**DATA LINES**

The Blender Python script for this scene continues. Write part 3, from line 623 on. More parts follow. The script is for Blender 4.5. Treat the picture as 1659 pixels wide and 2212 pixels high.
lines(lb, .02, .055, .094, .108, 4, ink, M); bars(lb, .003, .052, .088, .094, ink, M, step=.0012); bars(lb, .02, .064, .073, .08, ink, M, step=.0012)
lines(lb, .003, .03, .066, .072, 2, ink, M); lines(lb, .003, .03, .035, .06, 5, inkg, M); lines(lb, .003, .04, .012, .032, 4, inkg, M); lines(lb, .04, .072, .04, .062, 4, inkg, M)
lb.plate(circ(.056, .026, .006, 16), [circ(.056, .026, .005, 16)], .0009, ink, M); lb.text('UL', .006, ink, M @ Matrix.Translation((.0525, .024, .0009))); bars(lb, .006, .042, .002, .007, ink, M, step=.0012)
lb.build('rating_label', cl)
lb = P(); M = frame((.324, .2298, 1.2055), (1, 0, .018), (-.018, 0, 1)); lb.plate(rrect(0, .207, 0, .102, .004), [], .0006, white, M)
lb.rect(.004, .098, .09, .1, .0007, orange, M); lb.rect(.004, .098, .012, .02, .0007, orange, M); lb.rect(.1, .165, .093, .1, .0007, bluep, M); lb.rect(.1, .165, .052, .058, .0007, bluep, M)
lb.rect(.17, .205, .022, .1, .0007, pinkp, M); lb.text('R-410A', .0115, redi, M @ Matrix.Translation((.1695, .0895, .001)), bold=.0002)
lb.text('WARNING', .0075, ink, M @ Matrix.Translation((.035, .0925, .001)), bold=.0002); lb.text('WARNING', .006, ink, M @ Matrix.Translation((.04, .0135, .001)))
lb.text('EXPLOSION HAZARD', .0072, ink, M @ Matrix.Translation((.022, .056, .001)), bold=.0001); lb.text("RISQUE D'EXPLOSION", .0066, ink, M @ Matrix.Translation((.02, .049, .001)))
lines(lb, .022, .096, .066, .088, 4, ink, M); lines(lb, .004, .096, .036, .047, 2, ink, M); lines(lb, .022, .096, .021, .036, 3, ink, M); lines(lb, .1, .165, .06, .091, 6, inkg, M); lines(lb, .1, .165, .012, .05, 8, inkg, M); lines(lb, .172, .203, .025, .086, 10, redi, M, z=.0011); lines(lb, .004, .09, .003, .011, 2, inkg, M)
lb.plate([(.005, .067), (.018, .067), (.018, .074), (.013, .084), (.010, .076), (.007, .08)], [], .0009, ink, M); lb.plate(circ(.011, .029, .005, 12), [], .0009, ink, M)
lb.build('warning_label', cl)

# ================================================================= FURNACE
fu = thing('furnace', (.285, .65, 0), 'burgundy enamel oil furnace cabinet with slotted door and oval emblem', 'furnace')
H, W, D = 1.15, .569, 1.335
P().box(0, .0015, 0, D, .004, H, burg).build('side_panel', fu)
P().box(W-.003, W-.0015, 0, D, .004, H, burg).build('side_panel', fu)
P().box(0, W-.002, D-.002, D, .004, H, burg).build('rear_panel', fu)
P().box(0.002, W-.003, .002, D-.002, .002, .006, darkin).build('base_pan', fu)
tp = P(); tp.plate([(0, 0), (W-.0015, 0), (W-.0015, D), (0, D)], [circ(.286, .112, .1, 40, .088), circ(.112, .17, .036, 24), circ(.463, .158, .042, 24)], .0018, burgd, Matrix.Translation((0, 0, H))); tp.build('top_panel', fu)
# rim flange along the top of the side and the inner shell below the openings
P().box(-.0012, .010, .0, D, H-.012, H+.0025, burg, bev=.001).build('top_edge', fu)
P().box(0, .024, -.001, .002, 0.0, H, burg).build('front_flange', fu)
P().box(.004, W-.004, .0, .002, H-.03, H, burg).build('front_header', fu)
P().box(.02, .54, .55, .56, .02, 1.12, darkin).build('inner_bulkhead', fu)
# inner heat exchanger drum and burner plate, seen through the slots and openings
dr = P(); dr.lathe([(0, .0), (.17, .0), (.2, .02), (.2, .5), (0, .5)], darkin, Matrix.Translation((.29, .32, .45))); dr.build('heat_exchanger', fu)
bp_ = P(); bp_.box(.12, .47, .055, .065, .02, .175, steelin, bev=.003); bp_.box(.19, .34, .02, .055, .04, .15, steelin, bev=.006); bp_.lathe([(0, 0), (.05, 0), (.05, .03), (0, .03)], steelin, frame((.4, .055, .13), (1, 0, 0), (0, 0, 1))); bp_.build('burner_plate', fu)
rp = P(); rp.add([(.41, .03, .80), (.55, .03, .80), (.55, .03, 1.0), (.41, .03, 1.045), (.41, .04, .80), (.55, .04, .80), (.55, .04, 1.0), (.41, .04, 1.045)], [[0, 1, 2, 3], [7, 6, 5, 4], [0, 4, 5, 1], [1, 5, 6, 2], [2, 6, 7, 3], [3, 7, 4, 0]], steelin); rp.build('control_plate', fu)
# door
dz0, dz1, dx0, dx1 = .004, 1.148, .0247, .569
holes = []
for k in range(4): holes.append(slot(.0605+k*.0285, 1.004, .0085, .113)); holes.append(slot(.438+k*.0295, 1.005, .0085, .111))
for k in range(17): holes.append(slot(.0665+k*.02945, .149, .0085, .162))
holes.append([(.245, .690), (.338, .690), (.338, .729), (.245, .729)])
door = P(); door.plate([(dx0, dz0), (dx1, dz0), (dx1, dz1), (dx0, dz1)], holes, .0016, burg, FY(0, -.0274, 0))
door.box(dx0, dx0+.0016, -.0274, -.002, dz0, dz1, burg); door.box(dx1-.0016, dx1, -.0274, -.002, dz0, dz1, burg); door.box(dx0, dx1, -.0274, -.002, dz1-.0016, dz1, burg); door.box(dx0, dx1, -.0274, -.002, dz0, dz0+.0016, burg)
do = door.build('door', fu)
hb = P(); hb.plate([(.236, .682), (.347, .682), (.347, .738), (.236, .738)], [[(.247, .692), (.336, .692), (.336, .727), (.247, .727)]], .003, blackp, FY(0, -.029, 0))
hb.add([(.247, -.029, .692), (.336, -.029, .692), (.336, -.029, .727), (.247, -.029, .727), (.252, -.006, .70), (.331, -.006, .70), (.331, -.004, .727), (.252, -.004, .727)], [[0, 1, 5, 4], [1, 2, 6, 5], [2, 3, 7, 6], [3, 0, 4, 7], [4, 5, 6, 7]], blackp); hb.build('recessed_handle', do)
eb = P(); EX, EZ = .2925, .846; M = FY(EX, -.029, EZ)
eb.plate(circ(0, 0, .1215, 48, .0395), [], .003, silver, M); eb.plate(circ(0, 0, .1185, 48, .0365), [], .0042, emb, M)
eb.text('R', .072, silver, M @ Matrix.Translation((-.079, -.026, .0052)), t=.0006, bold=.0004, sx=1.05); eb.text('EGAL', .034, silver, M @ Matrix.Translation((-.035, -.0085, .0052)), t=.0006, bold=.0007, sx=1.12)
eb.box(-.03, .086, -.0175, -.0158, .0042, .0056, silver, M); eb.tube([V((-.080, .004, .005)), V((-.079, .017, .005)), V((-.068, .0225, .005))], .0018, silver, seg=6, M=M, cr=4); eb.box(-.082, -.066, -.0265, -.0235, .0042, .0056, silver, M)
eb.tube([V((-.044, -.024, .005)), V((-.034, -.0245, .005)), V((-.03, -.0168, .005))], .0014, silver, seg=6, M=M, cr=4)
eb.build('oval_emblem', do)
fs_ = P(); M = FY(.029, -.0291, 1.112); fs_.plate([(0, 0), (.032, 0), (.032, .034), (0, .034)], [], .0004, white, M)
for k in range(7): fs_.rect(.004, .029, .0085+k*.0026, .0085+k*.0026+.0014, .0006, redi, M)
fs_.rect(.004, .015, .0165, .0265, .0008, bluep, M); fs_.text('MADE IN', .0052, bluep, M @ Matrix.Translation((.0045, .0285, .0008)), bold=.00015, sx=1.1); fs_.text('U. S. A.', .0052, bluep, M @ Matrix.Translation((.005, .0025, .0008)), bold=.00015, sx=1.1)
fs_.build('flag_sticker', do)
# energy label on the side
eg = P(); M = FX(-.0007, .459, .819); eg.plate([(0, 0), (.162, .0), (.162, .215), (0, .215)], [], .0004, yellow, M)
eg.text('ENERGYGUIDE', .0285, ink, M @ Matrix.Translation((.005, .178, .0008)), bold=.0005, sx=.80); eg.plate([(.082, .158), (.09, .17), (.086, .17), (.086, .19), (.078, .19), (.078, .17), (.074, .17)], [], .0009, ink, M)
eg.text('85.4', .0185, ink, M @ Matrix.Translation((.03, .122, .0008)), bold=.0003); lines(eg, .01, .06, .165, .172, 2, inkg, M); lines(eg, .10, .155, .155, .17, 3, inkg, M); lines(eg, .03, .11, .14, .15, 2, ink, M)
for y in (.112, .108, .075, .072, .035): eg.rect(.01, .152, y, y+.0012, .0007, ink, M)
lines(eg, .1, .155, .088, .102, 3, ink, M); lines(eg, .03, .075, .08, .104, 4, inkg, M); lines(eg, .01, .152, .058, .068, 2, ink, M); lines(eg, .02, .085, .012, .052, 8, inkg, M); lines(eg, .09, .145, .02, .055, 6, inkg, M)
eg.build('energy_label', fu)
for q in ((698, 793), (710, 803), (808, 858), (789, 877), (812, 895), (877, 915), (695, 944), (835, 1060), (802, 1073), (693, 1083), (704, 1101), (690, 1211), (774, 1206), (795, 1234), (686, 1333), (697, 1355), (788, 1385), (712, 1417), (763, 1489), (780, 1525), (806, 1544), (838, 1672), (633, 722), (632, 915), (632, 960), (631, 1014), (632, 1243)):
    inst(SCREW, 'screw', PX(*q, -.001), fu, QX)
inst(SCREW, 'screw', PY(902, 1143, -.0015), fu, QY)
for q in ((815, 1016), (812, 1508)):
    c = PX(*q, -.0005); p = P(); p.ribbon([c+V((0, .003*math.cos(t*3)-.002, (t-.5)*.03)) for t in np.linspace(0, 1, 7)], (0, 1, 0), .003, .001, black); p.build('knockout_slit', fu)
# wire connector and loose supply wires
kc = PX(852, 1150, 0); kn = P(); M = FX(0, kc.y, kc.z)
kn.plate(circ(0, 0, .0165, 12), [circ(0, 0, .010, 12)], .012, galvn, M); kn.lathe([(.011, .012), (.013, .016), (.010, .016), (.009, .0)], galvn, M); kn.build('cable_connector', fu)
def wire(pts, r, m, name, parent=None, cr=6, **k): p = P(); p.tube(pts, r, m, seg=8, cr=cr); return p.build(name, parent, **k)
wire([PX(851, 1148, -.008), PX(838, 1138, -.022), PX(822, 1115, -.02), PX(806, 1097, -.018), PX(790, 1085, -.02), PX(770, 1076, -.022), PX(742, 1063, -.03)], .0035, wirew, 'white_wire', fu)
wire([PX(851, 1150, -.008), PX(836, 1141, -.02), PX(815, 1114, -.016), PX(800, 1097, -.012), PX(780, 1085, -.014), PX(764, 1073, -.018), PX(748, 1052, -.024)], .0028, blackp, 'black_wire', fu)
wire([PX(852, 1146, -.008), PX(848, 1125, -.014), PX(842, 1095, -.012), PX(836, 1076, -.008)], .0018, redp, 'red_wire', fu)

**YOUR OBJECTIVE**
Return only the lines spanning from the first line of the material through the line with "lb.build('warning_label', cl)", copied exactly, both ends kept.

**IN RESPONSE**
The Blender Python script for this scene continues. Write part 3, from line 623 on. More parts follow. The script is for Blender 4.5. Treat the picture as 1659 pixels wide and 2212 pixels high.
lines(lb, .02, .055, .094, .108, 4, ink, M); bars(lb, .003, .052, .088, .094, ink, M, step=.0012); bars(lb, .02, .064, .073, .08, ink, M, step=.0012)
lines(lb, .003, .03, .066, .072, 2, ink, M); lines(lb, .003, .03, .035, .06, 5, inkg, M); lines(lb, .003, .04, .012, .032, 4, inkg, M); lines(lb, .04, .072, .04, .062, 4, inkg, M)
lb.plate(circ(.056, .026, .006, 16), [circ(.056, .026, .005, 16)], .0009, ink, M); lb.text('UL', .006, ink, M @ Matrix.Translation((.0525, .024, .0009))); bars(lb, .006, .042, .002, .007, ink, M, step=.0012)
lb.build('rating_label', cl)
lb = P(); M = frame((.324, .2298, 1.2055), (1, 0, .018), (-.018, 0, 1)); lb.plate(rrect(0, .207, 0, .102, .004), [], .0006, white, M)
lb.rect(.004, .098, .09, .1, .0007, orange, M); lb.rect(.004, .098, .012, .02, .0007, orange, M); lb.rect(.1, .165, .093, .1, .0007, bluep, M); lb.rect(.1, .165, .052, .058, .0007, bluep, M)
lb.rect(.17, .205, .022, .1, .0007, pinkp, M); lb.text('R-410A', .0115, redi, M @ Matrix.Translation((.1695, .0895, .001)), bold=.0002)
lb.text('WARNING', .0075, ink, M @ Matrix.Translation((.035, .0925, .001)), bold=.0002); lb.text('WARNING', .006, ink, M @ Matrix.Translation((.04, .0135, .001)))
lb.text('EXPLOSION HAZARD', .0072, ink, M @ Matrix.Translation((.022, .056, .001)), bold=.0001); lb.text("RISQUE D'EXPLOSION", .0066, ink, M @ Matrix.Translation((.02, .049, .001)))
lines(lb, .022, .096, .066, .088, 4, ink, M); lines(lb, .004, .096, .036, .047, 2, ink, M); lines(lb, .022, .096, .021, .036, 3, ink, M); lines(lb, .1, .165, .06, .091, 6, inkg, M); lines(lb, .1, .165, .012, .05, 8, inkg, M); lines(lb, .172, .203, .025, .086, 10, redi, M, z=.0011); lines(lb, .004, .09, .003, .011, 2, inkg, M)
lb.plate([(.005, .067), (.018, .067), (.018, .074), (.013, .084), (.010, .076), (.007, .08)], [], .0009, ink, M); lb.plate(circ(.011, .029, .005, 12), [], .0009, ink, M)
lb.build('warning_label', cl)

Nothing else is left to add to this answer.